Taking the data below, please print only the lines from the line holding "Model this scene" to the line holding "COL = scene.collection", inclusive, with pictures omitted.
═══ RECORDED DATA ═══
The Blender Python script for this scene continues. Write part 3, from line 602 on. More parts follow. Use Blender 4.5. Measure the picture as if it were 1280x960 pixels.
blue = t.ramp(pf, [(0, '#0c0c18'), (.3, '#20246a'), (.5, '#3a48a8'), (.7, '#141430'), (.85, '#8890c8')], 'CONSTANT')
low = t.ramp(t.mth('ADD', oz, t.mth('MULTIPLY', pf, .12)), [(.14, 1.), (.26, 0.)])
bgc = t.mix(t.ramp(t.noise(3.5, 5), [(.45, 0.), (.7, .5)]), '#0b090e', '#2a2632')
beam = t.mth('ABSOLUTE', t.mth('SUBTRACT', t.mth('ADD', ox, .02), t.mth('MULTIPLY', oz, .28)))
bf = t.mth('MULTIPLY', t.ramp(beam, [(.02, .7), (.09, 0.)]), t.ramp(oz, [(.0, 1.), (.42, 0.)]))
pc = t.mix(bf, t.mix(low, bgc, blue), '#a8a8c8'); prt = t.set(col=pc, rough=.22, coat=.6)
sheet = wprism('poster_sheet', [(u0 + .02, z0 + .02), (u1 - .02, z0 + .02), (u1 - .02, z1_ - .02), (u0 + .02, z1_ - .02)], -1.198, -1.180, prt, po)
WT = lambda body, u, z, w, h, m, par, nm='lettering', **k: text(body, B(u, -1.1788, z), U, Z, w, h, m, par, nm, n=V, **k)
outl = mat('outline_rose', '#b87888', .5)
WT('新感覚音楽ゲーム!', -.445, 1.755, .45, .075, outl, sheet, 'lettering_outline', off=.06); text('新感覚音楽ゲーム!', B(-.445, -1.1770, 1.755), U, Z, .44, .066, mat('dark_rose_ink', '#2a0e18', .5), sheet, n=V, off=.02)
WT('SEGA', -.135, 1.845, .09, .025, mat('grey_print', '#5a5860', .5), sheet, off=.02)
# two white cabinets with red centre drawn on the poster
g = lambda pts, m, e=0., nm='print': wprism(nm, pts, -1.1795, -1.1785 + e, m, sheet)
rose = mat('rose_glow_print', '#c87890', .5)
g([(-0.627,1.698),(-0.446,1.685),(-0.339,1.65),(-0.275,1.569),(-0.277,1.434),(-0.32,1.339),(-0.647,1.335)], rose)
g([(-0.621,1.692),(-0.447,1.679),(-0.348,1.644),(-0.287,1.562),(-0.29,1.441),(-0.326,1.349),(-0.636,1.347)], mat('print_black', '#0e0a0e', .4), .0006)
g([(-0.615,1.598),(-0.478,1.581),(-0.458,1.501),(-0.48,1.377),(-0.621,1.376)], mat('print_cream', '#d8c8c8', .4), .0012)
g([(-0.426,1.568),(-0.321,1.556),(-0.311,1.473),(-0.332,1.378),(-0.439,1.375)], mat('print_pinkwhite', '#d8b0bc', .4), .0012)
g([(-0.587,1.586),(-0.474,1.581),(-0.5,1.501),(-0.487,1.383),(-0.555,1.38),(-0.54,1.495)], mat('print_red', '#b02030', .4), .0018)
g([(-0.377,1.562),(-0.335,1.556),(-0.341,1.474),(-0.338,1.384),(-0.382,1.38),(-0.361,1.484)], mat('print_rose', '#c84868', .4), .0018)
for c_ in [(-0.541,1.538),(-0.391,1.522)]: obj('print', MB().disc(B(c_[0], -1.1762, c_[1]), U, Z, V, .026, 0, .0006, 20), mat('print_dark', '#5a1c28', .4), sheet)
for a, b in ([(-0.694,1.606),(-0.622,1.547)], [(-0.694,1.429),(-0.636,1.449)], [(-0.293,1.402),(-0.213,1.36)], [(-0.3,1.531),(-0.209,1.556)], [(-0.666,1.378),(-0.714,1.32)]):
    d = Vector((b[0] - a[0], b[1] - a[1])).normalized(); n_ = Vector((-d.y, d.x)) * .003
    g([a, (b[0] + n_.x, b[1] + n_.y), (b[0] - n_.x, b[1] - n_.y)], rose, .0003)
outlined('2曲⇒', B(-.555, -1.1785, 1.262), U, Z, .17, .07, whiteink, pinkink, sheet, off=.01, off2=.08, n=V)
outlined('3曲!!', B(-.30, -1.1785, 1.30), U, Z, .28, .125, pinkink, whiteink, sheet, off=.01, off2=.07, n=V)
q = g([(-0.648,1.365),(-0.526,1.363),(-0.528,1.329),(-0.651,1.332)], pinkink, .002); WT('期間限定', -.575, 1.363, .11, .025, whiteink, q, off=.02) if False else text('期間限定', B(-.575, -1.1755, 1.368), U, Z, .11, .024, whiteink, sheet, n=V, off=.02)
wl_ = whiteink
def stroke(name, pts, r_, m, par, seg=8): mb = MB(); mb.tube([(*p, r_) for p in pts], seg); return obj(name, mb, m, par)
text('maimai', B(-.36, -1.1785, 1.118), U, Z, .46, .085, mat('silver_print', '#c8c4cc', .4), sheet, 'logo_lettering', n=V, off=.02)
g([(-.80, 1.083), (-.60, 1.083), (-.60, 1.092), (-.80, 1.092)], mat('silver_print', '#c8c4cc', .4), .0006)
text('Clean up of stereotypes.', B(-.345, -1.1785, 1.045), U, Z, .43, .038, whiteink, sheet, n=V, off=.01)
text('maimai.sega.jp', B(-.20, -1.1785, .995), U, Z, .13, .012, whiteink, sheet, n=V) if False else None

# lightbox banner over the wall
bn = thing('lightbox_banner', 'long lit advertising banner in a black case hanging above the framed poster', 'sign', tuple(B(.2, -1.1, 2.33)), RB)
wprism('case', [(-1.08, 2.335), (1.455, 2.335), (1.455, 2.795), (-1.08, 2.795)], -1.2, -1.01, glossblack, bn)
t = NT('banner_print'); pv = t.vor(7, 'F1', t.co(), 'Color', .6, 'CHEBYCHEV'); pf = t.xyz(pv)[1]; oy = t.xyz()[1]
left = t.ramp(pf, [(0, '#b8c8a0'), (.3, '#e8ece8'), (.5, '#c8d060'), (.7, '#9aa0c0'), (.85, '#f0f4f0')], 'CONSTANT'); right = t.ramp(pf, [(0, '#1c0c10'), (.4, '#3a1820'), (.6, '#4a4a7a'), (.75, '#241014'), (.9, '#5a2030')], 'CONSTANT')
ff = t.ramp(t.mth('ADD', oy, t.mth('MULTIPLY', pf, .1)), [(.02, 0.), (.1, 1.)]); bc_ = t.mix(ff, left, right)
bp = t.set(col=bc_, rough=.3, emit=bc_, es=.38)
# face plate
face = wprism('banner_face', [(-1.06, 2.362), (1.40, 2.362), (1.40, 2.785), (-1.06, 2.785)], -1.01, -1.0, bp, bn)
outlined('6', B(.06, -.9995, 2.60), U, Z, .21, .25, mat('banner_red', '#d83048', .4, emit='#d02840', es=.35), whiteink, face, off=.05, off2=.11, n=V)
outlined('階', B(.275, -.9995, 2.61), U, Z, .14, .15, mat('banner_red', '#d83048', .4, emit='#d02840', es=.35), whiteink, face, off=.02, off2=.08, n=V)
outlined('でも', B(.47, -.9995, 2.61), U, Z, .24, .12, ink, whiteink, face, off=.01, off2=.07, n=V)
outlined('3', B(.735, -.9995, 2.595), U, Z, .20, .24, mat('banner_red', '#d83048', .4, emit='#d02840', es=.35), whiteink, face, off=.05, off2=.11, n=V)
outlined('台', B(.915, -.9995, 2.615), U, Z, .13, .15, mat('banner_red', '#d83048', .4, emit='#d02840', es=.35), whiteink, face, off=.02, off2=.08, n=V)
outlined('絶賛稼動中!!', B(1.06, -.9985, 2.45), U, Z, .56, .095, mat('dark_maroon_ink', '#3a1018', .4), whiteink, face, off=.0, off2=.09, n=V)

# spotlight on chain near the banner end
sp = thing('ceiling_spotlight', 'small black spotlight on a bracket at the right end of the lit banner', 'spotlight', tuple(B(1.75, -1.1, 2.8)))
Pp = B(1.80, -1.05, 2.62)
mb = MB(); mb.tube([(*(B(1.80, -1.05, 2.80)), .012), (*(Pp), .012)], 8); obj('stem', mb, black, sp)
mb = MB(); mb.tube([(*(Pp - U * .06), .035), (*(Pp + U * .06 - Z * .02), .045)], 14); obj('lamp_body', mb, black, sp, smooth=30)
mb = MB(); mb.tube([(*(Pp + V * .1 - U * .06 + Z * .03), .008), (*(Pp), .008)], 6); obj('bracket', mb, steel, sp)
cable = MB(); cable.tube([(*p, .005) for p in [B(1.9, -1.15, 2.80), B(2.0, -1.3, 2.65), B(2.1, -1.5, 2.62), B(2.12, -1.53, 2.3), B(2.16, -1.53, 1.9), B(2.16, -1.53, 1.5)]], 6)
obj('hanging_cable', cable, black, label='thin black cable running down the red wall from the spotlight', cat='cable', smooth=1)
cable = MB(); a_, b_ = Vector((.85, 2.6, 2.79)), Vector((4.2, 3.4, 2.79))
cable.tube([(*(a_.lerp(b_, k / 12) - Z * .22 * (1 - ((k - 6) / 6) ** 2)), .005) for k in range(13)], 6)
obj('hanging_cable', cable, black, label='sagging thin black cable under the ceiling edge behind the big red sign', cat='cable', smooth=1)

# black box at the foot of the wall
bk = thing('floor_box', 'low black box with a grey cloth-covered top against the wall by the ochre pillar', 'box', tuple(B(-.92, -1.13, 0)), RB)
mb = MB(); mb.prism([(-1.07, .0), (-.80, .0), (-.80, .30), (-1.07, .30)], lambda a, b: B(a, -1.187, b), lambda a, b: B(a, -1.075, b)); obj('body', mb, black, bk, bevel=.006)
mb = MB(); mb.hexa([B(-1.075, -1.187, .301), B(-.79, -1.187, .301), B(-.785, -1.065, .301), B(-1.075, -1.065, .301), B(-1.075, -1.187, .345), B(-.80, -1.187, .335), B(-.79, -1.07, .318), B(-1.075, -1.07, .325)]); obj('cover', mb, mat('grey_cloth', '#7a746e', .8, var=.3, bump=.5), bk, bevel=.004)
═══
═══ RECORDED DATA ═══
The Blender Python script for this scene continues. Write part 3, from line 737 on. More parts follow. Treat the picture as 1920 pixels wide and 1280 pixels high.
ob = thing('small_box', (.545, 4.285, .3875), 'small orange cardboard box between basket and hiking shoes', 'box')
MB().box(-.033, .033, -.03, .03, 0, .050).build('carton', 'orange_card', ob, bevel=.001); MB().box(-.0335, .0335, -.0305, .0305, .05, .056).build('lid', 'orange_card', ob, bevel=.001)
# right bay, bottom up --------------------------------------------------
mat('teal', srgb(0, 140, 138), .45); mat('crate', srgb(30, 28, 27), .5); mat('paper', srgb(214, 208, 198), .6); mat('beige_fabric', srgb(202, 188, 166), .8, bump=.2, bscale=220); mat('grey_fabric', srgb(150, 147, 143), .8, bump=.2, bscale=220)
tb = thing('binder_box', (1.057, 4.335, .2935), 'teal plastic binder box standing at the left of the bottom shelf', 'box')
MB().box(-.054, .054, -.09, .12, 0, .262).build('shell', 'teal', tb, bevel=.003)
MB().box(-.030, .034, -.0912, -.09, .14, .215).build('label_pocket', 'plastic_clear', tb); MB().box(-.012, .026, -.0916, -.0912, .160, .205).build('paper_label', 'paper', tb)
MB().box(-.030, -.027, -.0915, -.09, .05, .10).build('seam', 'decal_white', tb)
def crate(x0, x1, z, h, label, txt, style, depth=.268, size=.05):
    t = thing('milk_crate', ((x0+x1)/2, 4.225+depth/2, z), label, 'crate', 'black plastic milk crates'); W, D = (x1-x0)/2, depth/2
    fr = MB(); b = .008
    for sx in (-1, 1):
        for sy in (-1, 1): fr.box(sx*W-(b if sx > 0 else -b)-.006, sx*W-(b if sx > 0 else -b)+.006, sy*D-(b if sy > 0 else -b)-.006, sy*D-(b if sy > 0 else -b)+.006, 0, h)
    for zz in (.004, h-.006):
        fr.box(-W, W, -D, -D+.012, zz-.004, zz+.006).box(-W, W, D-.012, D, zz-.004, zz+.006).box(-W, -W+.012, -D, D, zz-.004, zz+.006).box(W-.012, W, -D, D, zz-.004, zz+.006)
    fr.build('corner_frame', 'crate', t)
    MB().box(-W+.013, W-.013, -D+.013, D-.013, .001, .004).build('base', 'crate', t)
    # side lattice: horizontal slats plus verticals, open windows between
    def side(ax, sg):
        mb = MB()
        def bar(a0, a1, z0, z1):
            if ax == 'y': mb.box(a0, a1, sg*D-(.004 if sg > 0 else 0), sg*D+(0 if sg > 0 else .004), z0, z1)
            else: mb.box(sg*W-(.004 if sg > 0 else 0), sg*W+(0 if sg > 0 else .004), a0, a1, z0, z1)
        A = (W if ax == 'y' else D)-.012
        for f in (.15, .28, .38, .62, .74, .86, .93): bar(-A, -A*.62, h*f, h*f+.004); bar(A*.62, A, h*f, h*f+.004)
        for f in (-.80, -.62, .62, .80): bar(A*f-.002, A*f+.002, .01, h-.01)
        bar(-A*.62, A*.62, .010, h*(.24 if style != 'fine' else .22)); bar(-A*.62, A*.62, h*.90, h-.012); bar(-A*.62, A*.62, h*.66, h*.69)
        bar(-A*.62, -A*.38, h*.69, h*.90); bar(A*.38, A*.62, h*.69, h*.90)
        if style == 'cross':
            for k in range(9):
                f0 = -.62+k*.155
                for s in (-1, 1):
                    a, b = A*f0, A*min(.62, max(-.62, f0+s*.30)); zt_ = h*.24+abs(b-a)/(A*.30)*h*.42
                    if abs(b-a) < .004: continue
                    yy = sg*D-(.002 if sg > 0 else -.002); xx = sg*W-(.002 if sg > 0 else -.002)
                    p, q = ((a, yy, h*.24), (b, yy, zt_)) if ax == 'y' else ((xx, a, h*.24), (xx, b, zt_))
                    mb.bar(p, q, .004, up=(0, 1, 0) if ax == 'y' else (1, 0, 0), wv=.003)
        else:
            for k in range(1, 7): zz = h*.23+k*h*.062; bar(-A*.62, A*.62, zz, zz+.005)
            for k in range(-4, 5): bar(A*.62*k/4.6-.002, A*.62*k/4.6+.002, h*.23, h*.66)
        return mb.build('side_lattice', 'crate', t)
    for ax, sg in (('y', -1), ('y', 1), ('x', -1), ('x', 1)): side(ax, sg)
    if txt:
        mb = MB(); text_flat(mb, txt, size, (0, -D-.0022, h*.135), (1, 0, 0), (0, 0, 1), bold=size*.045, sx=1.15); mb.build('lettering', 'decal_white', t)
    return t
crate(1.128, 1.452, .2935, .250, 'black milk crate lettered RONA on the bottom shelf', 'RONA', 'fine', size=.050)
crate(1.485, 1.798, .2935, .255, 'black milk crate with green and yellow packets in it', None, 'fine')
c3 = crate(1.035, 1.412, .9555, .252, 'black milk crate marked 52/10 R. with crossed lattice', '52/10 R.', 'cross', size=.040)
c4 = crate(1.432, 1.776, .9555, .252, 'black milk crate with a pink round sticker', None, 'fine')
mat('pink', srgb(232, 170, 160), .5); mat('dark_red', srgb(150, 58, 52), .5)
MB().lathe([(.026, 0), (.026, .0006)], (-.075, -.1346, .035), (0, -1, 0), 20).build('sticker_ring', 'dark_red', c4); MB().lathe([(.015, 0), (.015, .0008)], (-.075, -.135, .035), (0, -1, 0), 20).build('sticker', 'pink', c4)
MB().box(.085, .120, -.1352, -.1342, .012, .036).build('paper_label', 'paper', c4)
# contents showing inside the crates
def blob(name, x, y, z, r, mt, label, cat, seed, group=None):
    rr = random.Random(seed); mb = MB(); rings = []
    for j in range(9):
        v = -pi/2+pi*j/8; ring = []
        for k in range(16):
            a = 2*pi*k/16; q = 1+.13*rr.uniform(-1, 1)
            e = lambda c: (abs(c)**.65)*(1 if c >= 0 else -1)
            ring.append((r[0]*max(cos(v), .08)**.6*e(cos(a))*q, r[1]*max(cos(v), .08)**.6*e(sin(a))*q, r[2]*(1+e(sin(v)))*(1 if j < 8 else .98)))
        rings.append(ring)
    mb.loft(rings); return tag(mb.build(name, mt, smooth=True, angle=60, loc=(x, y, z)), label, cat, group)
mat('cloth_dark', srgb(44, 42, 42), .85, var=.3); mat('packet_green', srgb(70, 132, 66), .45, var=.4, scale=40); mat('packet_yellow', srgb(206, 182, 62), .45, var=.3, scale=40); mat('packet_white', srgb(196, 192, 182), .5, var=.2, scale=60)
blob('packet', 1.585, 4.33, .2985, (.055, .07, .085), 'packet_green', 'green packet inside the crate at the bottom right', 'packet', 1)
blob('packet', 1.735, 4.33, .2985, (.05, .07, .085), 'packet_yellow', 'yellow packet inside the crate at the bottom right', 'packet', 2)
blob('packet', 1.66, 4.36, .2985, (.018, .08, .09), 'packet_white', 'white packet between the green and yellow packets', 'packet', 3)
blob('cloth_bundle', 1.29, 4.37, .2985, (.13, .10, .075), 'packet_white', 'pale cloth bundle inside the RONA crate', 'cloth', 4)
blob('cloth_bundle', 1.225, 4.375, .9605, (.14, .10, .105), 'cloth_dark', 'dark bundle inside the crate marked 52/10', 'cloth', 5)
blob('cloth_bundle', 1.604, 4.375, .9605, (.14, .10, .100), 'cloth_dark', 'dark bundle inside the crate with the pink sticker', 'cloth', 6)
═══
═══ RECORDED DATA ═══
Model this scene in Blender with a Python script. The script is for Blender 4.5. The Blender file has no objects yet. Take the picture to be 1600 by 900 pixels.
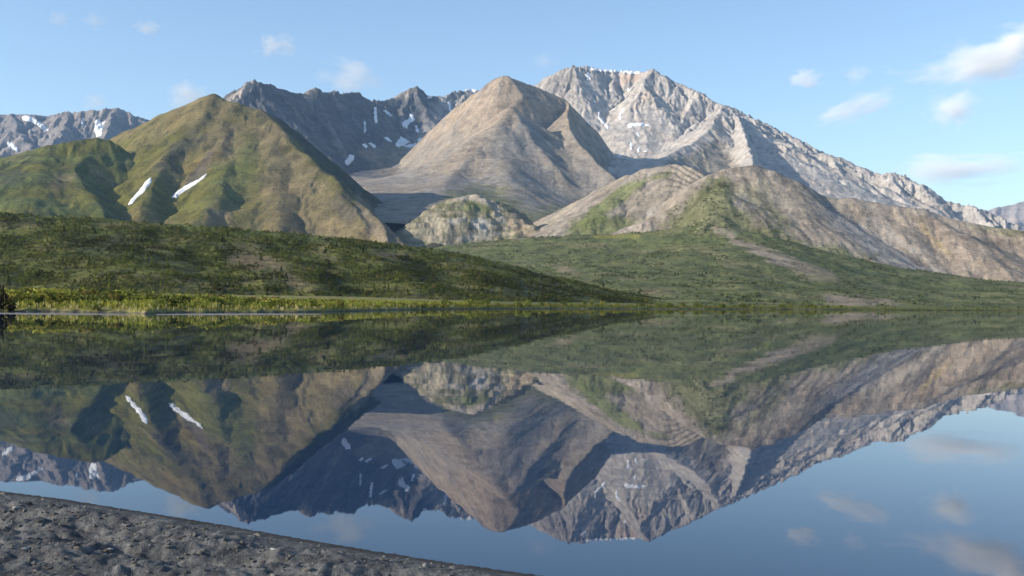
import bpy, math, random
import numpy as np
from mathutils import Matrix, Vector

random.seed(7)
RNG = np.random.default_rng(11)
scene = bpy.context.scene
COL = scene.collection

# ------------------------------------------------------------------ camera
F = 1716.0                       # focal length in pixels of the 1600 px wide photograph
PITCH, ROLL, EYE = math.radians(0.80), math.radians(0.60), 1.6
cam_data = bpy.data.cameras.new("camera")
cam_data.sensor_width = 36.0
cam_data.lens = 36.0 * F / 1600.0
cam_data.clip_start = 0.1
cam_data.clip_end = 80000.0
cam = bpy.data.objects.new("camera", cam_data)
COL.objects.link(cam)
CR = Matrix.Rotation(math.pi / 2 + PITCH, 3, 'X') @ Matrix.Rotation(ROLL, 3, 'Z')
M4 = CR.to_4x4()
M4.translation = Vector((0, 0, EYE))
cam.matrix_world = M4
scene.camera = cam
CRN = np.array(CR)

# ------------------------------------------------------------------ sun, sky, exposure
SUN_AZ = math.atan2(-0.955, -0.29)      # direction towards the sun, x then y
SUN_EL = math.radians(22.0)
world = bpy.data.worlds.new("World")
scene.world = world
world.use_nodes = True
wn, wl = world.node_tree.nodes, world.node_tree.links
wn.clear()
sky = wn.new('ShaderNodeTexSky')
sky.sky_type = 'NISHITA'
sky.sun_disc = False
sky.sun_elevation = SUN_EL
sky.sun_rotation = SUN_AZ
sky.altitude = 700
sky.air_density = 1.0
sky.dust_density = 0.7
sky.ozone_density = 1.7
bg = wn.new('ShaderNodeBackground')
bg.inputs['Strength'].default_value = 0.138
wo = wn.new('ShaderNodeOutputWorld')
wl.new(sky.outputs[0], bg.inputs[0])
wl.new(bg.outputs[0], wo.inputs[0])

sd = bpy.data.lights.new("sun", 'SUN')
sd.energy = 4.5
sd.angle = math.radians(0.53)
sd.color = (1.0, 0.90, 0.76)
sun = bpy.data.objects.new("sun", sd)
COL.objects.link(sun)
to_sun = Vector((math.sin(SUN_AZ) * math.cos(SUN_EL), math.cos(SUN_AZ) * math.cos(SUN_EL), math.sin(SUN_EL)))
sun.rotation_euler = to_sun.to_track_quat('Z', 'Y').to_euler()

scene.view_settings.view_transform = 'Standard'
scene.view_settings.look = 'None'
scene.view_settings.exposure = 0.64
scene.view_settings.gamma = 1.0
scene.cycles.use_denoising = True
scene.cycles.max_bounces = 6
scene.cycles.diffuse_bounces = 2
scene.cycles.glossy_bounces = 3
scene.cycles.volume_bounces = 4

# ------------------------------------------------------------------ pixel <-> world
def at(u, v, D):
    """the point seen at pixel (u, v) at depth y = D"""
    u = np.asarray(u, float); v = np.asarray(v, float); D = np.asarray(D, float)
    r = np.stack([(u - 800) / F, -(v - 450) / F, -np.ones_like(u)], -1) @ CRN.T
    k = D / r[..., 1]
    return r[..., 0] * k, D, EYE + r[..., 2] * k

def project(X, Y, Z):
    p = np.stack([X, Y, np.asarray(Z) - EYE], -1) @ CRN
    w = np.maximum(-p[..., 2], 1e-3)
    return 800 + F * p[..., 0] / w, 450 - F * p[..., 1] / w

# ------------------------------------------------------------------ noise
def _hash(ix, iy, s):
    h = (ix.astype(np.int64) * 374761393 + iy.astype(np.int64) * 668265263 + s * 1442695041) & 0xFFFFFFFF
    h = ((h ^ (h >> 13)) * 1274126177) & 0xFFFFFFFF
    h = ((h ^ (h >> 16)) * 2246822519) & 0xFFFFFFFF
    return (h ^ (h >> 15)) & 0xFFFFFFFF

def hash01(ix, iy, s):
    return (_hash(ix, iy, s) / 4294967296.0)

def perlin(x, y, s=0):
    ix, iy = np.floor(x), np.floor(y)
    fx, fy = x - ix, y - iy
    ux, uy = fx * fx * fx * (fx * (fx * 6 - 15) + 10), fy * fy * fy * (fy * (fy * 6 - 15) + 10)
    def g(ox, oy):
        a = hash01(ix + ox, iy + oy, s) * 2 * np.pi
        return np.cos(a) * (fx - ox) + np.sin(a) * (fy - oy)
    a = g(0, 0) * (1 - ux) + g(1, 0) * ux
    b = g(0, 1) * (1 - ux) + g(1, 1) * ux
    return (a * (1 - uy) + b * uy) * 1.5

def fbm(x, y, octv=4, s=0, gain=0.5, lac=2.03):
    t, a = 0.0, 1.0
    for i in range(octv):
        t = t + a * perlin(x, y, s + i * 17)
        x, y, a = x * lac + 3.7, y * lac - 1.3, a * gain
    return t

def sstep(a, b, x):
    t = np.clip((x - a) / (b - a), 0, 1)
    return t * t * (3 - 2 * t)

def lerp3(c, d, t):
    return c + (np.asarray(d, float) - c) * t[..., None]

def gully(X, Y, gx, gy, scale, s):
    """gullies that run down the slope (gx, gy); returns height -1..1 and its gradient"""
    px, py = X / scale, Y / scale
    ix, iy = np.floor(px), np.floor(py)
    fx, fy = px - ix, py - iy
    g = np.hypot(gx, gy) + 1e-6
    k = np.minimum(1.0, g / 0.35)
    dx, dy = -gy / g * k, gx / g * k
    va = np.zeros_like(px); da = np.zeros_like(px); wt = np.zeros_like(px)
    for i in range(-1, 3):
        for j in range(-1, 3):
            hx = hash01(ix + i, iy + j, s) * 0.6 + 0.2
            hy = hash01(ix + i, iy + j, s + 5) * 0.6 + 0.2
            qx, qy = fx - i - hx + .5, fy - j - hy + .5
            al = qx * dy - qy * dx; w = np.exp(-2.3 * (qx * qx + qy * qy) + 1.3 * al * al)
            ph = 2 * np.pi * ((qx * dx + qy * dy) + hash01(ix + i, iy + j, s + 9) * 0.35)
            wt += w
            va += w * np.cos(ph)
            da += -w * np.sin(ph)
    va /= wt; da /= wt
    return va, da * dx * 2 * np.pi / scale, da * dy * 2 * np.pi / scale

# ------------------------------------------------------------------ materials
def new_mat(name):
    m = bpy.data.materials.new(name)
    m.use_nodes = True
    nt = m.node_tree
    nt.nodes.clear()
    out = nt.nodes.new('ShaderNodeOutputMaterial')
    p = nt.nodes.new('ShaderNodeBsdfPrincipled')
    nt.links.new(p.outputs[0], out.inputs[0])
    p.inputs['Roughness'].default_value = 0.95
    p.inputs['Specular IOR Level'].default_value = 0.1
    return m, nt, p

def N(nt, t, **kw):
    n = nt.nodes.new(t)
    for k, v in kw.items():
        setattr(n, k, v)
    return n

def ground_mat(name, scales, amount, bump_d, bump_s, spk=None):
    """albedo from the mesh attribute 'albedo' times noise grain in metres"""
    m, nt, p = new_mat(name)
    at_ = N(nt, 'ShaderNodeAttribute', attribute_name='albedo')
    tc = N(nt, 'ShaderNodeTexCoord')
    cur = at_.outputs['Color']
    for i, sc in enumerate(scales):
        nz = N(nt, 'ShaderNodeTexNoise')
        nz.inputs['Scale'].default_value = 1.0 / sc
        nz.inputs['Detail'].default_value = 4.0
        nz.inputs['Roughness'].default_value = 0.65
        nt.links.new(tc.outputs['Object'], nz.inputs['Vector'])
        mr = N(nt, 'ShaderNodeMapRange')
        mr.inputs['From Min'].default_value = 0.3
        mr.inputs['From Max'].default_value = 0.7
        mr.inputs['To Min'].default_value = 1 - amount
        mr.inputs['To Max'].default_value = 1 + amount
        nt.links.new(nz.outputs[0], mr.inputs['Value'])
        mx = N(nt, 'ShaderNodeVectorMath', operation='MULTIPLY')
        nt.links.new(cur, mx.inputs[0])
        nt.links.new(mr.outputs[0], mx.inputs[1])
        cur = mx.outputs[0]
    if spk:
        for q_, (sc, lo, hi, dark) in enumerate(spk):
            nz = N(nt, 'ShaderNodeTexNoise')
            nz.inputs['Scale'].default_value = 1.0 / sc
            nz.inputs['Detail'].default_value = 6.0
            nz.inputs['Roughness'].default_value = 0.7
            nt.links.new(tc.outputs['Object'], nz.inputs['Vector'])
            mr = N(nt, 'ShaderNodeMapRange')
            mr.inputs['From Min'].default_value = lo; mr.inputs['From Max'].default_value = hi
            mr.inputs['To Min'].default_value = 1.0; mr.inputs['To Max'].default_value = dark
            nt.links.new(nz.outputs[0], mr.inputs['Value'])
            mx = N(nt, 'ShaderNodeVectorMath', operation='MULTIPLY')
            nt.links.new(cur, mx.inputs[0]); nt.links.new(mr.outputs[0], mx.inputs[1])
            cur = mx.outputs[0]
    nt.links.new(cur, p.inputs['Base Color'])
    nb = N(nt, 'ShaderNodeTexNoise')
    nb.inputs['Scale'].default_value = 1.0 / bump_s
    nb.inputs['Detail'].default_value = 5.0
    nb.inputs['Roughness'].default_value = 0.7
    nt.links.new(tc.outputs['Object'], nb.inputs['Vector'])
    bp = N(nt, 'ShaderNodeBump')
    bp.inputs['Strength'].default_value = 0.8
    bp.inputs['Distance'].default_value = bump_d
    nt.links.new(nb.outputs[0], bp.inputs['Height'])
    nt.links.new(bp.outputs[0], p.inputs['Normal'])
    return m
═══
- _EXERCISE RESPONSE_
Model this scene in Blender with a Python script. The script is for Blender 4.5. The Blender file has no objects yet. Take the picture to be 1600 by 900 pixels.
import bpy, math, random
import numpy as np
from mathutils import Matrix, Vector

random.seed(7)
RNG = np.random.default_rng(11)
scene = bpy.context.scene
COL = scene.collection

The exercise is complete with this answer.